Stated goal: Write out every line below that includes the word "scene".

Source excerpt:

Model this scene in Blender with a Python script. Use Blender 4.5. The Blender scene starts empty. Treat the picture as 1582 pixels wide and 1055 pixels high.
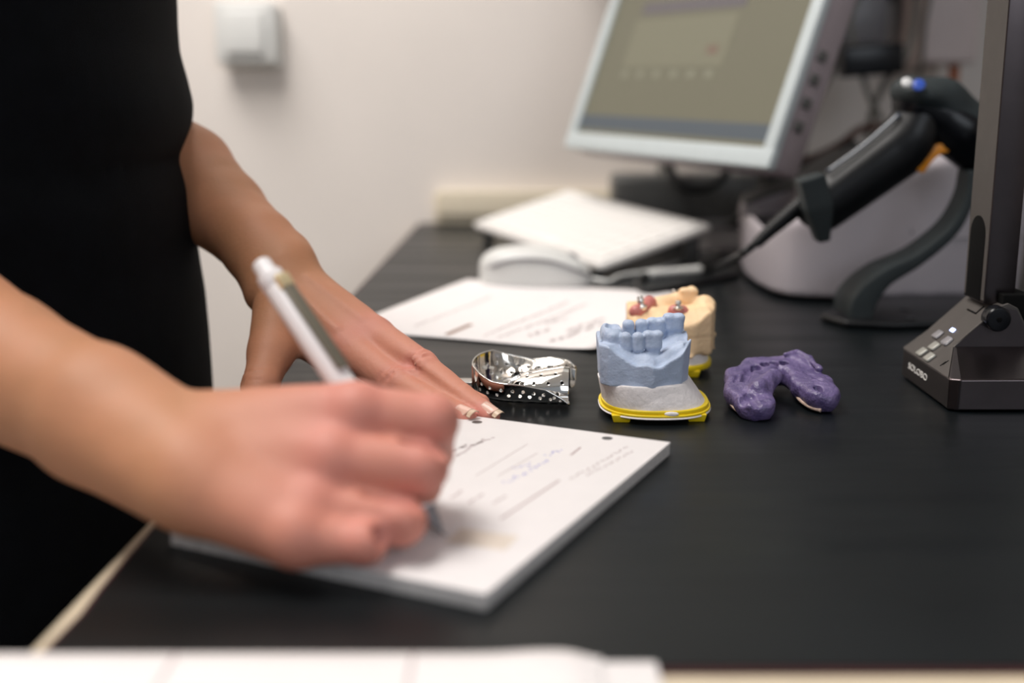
import bpy, bmesh, math, random
import numpy as np
from mathutils import Vector, Matrix
random.seed(4)
sc = bpy.context.scene
DZ = 880.0                       # height of the desk top (mm); all z below are above the desk top
PITCH = math.radians(12.15); FPX = 1850.0; CAMH = 189.0

# ---------------------------------------------------------------- camera, world, light, exposure
cam_d = bpy.data.cameras.new('camera'); cam = bpy.data.objects.new('camera', cam_d)
sc.collection.objects.link(cam); sc.camera = cam
cam_d.sensor_width = 36; cam_d.lens = FPX / 1582 * 36
cam.location = (0, 0, (CAMH + DZ) / 1000)
cam.rotation_euler = (math.pi / 2 - PITCH, 0, 0)
cam_d.clip_start = 0.02
cam_d.dof.use_dof = True
cam_d.dof.focus_distance = 0.695
cam_d.dof.aperture_fstop = cam_d.lens / 13.5
w = bpy.data.worlds.new('world'); sc.world = w; w.use_nodes = True
w.node_tree.nodes['Background'].inputs[0].default_value = (0.86, 0.92, 1.0, 1)
w.node_tree.nodes['Background'].inputs[1].default_value = 0.24
def area(name, loc, target, sx, sy, power, col):
    d = bpy.data.lights.new(name, 'AREA'); d.shape = 'RECTANGLE'; d.size = sx; d.size_y = sy
    d.energy = power; d.color = col
    o = bpy.data.objects.new(name, d); sc.collection.objects.link(o); o.location = loc
    o.rotation_euler = (Vector(target) - Vector(loc)).to_track_quat('-Z', 'Y').to_euler()
    return o
area('ceiling_panel_light', (-0.55, 0.55, 2.55), (-0.5, 0.75, 0), 0.6, 1.2, 28, (1.0, 0.96, 0.92))
area('ceiling_panel_light', (-0.9, 1.15, 2.55), (-0.7, 1.5, 0.6), 0.6, 0.6, 15, (1.0, 0.96, 0.93))
area('window_light', (0.9, -1.6, 1.9), (0.05, 0.7, 0.9), 1.2, 1.0, 11, (0.86, 0.92, 1.0))
sc.view_settings.view_transform = 'Standard'; sc.view_settings.look = 'None'
sc.view_settings.exposure = 0.22; sc.view_settings.gamma = 1.0
sc.view_settings.use_curve_mapping = False

# ---------------------------------------------------------------- geometry of the view, used to read real positions
def at(u, v, Y):
    x = (u - 791) / FPX; y = -(v - 527.5) / FPX
    d = np.array([x, math.cos(PITCH) + y * math.sin(PITCH), -math.sin(PITCH) + y * math.cos(PITCH)])
    t = Y / d[1]
    return np.array([d[0] * t, Y, CAMH + d[2] * t])
def ground(u, v, z=0.0):
    x = (u - 791) / FPX; y = -(v - 527.5) / FPX
    d = np.array([x, math.cos(PITCH) + y * math.sin(PITCH), -math.sin(PITCH) + y * math.cos(PITCH)])
    t = (z - CAMH) / d[2]
    return np.array([d[0] * t, d[1] * t, z])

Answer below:
Model this scene in Blender with a Python script. Use Blender 4.5. The Blender scene starts empty. Treat the picture as 1582 pixels wide and 1055 pixels high.
sc = bpy.context.scene